What distinguishes CSM from traditional unloading-segment analysis?
CSM continuously modulates load at high frequency during indentation, extracting instantaneous stiffness without relying on discrete unload segments—eliminating errors from pile-up/sink-in and enabling true depth profiling of elastic modulus.
Can the inSitu system operate inside a 300 kV TEM?
Yes—the inSitu TEM variant features ultra-low magnetic signature (<0.5 µT), compact form factor (<35 mm diameter), and differential pumping interfaces compatible with high-end TEM columns.
Is third-party probe calibration supported?
Keysight-certified calibration services are available for all probe types; however, only Keysight-traceable reference standards (SRM 2241, SRM 2242) ensure compliance with ISO 14577 Annex D.

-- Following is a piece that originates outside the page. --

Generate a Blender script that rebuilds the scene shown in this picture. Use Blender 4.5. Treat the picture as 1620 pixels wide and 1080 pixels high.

How is thermal drift compensated during long-duration tests?
A dual-sensor drift correction algorithm uses real-time thermal expansion coefficients of the frame and sample holder, updated via embedded Pt100 sensors and corrected at 10 Hz sampling rate.
Does the system support automated grid-based testing across wafer-scale samples?
Yes—integrated motorized XYZ stages (±50 mm travel, 50 nm repeatability) with vision-based alignment enable fully automated patterned testing across 300 mm wafers per SEM navigation coordinates.